On y découvre d’une part le royaume tripartite du tyran Immortan Joe, qui s’est arrogé avec ses sous-fifres le pouvoir sur les trois « carburants » de l’humanité : l’eau et la nourriture d’origine végétale « produce » (la subsistance), le pétrole (l’énergie), les munitions pour arme à feu (le monopole de la violence légitime. Joe appuie son règne sur une structure de légitimation religieuse qui le désigne comme démiurge tout puissant, et cherche désespérément à se reproduire. Les femmes en capacité de procréer sont enfermées dans son harem, prisonnières d’un coffre-fort géant, dans l’espoir qu’elles lui donnent un « héritier » sain. Celles qui échouent sont « déchue » au rôle de productrice de protéine : perpétuellement enceintes, elles sont traites pour leur lait qui sert de bien d’échange. Immortan Joe a une caractéristique intéressante : ce n’est pas un manipulateur. La société inégalitaire qu’il a créée et qu’il contrôle n’est pas une tromperie : il y croit sincèrement. Seulement, son royaume est organisé matériellement pour satisfaire ses désirs. Les autres acceptent son règne, soit parce qu’il leur procure des avantages matériels (ne plus avoir faim ou soif) ou symboliques (la perspective d’un au-delà), selon divers degrés de classes (les habitants de la Citadelle dominent la masse qui grouille au pied des falaises en attendant que Joe fasse tomber la pluie). Immortan Joe est un « Léviathan » hobbesien, garant de l’ordre social, auquel on cède sa liberté et sa puissance d’agir contre un certain apaisement des rapports sociaux (qui restent toutefois explicitement brutaux). La société montrée par Joe n’en est pas moins une « lutte de tous contre tous ».. mais une lutte biaisée, puisque certains ont des fusil et des voitures, et d’autres non. Le règne des « loups pour l’homme », le règne des pères, n’est pas un futur : c’est le maintien en vie artificielle (comme l’appareil respiratoire d’Immortan Joe) d’une société dont les conditions d’existence ont disparu.
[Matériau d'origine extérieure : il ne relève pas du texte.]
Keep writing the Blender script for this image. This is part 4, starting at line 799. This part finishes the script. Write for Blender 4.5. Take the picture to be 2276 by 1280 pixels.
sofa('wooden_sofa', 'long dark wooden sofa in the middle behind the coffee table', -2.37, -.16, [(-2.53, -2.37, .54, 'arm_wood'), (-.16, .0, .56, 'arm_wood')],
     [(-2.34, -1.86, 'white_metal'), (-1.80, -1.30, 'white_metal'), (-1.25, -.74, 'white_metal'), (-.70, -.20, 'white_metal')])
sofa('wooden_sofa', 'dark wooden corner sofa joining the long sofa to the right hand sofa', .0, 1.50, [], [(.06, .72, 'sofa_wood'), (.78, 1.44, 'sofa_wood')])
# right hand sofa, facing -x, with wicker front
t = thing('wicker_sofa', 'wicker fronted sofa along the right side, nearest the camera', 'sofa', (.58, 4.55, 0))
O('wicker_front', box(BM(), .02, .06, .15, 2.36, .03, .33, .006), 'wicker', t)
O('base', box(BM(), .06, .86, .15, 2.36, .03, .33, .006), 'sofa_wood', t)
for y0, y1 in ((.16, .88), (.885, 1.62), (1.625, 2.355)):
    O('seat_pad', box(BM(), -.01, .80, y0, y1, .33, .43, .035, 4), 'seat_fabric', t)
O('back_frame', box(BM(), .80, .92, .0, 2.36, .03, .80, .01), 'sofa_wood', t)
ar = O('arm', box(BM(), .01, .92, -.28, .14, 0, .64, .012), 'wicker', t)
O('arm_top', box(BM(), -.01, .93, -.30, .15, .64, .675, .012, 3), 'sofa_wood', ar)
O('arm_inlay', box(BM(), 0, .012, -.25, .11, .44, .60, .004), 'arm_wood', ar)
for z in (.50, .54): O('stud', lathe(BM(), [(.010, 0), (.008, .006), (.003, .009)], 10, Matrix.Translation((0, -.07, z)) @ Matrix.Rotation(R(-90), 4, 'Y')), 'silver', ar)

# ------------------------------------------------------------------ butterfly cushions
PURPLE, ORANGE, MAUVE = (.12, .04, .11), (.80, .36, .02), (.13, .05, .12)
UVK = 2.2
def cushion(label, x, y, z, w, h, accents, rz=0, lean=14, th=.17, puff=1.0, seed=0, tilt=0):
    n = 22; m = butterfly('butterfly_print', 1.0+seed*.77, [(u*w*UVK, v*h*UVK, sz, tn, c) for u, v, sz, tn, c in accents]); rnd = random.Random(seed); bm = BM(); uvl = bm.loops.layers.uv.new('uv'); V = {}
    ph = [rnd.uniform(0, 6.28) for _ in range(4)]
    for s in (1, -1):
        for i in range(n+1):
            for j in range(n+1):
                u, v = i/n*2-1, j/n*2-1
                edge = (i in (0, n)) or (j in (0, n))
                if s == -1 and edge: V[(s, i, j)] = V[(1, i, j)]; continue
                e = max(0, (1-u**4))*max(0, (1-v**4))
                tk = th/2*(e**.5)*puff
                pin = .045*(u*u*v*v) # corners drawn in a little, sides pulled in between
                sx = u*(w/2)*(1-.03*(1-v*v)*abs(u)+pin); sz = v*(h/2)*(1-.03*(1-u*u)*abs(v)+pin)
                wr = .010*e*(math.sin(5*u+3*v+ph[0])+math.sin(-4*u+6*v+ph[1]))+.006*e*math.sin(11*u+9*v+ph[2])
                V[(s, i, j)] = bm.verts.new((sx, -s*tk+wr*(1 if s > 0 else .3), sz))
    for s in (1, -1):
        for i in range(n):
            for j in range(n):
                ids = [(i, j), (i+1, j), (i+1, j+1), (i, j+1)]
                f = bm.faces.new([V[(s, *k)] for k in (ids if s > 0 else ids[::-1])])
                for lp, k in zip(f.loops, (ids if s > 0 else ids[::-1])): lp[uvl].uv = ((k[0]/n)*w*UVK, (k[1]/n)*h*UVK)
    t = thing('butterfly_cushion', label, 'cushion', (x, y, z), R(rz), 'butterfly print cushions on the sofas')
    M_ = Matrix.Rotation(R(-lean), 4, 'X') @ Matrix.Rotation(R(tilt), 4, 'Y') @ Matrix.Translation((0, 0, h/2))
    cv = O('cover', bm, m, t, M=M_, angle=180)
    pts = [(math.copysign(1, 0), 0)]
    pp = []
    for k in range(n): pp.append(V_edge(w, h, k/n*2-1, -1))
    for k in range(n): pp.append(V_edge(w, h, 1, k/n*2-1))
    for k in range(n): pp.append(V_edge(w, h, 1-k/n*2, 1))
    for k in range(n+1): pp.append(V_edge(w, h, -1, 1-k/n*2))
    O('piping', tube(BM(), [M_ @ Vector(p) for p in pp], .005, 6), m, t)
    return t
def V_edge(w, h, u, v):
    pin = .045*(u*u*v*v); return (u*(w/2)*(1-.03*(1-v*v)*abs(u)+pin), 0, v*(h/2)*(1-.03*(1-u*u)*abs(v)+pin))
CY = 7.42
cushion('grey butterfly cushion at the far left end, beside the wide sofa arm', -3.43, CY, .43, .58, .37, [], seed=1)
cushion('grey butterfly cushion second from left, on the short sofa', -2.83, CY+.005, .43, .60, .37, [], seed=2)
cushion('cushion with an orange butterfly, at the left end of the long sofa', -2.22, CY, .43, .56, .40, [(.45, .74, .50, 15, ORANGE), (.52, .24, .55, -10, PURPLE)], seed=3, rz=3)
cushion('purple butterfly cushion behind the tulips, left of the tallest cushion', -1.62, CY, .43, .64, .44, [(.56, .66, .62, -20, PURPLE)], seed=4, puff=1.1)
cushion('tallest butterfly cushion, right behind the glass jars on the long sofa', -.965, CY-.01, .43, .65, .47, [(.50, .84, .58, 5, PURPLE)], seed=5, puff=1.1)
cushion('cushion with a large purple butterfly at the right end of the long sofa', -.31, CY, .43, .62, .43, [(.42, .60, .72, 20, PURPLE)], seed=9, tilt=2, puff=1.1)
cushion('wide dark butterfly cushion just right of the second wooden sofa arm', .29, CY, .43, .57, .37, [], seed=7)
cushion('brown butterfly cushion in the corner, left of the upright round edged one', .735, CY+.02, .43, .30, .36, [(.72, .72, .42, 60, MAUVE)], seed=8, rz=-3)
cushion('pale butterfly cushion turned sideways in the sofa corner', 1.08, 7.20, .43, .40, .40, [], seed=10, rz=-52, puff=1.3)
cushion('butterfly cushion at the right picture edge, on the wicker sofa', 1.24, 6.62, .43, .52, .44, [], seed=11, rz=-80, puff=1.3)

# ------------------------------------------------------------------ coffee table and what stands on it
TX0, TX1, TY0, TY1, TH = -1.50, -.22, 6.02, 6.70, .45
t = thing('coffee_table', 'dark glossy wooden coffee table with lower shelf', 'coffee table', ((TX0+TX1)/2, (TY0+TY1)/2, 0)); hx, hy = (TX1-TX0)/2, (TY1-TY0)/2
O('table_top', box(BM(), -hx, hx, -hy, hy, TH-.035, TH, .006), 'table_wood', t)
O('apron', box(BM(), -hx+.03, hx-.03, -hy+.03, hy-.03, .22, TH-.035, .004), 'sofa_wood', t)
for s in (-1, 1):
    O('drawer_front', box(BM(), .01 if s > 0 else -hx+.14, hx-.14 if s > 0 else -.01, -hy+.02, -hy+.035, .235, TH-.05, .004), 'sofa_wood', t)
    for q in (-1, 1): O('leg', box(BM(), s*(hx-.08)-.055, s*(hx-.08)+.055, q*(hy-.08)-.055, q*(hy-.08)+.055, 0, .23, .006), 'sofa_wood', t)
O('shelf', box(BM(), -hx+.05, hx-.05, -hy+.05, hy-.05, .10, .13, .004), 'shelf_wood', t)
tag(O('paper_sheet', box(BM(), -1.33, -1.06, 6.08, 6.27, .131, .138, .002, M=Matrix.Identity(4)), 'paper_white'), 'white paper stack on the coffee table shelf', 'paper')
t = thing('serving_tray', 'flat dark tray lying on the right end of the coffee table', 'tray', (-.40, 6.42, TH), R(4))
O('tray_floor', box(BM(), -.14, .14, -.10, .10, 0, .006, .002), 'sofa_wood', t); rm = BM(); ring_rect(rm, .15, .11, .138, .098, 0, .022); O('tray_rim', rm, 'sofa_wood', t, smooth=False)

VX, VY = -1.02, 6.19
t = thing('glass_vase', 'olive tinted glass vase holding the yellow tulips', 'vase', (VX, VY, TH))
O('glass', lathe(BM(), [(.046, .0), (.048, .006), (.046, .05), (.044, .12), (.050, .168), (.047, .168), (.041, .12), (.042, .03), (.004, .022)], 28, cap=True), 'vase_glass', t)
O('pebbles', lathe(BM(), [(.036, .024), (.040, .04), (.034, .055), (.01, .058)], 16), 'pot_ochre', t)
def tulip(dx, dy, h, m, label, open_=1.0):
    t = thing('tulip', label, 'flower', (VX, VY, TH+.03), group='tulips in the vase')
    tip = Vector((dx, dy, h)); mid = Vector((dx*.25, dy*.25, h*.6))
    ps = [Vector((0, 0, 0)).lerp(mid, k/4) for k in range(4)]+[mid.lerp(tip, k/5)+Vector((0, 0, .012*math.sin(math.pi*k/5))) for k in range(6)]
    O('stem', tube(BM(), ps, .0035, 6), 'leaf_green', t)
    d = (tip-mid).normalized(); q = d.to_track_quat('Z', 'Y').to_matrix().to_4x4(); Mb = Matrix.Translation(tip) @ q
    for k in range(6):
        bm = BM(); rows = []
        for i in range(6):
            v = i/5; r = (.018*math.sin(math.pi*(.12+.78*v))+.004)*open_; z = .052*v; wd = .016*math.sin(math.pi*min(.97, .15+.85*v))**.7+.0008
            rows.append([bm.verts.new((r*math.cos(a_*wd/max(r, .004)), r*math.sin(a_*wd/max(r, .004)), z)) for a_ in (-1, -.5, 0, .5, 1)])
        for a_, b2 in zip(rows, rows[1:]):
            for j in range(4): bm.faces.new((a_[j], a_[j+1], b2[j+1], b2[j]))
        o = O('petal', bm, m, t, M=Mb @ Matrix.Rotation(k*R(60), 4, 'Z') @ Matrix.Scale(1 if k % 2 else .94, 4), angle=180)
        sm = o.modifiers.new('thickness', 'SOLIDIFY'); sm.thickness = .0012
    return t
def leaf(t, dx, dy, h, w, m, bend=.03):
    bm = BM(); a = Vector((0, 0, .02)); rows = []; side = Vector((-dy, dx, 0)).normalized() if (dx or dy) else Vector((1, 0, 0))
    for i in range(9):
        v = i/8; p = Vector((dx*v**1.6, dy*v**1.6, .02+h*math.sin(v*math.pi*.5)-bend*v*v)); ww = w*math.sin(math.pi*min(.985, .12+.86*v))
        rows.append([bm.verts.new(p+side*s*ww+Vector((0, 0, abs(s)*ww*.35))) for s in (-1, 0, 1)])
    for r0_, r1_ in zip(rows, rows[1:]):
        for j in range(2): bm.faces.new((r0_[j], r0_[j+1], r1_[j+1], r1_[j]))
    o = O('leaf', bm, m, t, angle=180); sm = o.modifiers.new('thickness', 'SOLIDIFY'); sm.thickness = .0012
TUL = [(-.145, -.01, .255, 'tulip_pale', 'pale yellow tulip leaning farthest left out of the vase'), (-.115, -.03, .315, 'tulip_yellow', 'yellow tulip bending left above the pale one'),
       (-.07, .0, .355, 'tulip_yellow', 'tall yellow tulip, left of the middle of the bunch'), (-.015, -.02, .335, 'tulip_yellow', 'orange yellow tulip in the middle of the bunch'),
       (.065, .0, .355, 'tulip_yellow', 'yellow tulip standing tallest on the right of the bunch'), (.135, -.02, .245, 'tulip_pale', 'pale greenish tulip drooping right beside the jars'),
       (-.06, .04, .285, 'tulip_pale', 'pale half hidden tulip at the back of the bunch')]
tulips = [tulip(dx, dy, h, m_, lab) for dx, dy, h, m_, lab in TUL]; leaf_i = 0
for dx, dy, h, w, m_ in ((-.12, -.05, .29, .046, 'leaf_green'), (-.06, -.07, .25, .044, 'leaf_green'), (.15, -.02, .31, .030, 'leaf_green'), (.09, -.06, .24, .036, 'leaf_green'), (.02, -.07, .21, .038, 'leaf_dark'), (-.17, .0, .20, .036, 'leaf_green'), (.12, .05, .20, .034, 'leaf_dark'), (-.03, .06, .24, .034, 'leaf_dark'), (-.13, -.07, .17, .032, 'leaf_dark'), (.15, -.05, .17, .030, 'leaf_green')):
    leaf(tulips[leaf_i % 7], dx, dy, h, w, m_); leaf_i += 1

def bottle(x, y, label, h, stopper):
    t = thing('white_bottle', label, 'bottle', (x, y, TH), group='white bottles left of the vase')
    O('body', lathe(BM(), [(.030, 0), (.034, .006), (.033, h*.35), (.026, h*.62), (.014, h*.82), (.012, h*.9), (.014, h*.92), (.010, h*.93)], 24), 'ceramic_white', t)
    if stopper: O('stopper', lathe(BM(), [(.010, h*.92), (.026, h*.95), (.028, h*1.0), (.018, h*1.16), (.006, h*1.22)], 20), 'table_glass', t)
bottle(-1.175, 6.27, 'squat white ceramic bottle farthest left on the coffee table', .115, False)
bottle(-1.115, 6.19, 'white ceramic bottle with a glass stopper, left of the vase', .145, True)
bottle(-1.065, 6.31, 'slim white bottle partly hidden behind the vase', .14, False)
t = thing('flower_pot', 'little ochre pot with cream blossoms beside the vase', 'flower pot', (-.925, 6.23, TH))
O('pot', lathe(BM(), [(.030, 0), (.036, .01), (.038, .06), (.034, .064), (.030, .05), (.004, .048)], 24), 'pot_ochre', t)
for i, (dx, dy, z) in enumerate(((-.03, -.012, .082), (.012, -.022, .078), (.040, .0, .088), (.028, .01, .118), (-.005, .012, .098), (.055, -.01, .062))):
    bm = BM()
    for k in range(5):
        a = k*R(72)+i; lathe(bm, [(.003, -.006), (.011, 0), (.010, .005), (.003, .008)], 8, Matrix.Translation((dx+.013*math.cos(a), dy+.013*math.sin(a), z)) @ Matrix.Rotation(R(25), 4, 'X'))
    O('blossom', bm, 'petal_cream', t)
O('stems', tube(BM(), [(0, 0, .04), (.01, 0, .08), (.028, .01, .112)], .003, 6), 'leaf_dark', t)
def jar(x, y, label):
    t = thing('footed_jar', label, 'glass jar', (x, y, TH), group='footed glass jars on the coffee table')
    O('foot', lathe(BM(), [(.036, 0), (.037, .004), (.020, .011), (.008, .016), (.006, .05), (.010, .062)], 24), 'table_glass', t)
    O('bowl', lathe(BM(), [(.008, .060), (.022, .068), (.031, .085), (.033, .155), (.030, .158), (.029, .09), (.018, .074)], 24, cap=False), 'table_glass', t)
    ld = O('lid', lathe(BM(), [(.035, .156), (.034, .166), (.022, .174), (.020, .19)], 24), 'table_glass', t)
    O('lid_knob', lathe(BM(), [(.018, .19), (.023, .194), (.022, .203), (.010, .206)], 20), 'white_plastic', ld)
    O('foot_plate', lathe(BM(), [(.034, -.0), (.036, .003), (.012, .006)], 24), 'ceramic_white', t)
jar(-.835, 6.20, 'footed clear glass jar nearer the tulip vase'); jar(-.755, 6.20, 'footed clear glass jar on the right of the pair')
Le contre-modèle, simplement évoqué dans Fury Road,à peine esquissé au début de Furiosa, est présenté comme une utopie agraire matriarcale : la Green Place of Many Mothers. C’est là que les épouses en fuite d’Immortan Joe, aidée par Furiosa qui y est née. On ne sait pas grand-chose de cette Green Place. Il s’agit assez littéralement d’un Éden perdu. Dans la scène d’ouverture du film éponyme, avant d’en être enlevée par des pillards, la jeune Furiosa y cueille et mange un fruit. Des années plus tard, aux deux tiers de Fury Road, on apprend que la Green Place a disparu : l’eau en sous-sol qui lui a permis de fleurir était contaminée. Ainsi, l’utopie isolationniste, le règne idéal des « Maintes Mères » (en plus de libérer sa fille, la mère de Furiosa cherche à empêcher les pillards d’apprendre l’existence et l’emplacement de kla Green Place) est un échec. Ses dernières survivantes emportent avec elle des semences saines qu’il s’agira de faire fleurir ailleurs, le plus largement possible… en prenant la place d’Immortan Joe dans la Citadelle à la fin de Fury Road et en se nourrissant du corps de Dementus, antagoniste et « père » symbolique de Furiosa1.

Face à cette aporie, le premier élan de Furiosa est de s’élancer à travers le désert dans l’espoir d’y trouver un nouveau refuge. C’est le (faux) protagoniste Max qui lui proposera de faire demi-tour. Après tout, comme le dit le scientifique Shevek dans Les Dépossédés d’Ursula K. Le Guin : « True voyage is return ». Face à la destruction, la désertion n’est pas une solution politique pertinente. Au risque de surprendre, la même idée est présente dans un autre film de science-fiction étasunien à grand spectacle récent, le plus gros succès commercial de l’année 2023 : Avatar, la voie de l’eau de James Cameron. S’il y a beaucoup à dire sur la vision de la parentalité patriarcale caricaturale dont fait preuve le héros Jake Sully, il faut noter que le récit lui donne finalement tort. Obsédé par la sécurité de sa famille, il force les siens à fuir devant l’avancée des colons terriens et les assassins lancés à sa poursuite, contre l’avis de sa compagne Neytiri. Ils trouvent refuge dans un village installé près d’un récif isolé. Seulement, leurs assaillants finissent pas les retrouver et le fils que Jake voulait à tout prix protéger est tué. Le film se conclue sur les funérailles de l’adolescent et sur le verbe « fight » (« se battre », « lutter »).

La stratégie de l’archipel était donc une impasse.

1 Siles événements de Furiosa se déroulent chronologiquement avant ceux de Fury Road, le film est sorti près de dix ans plus tard.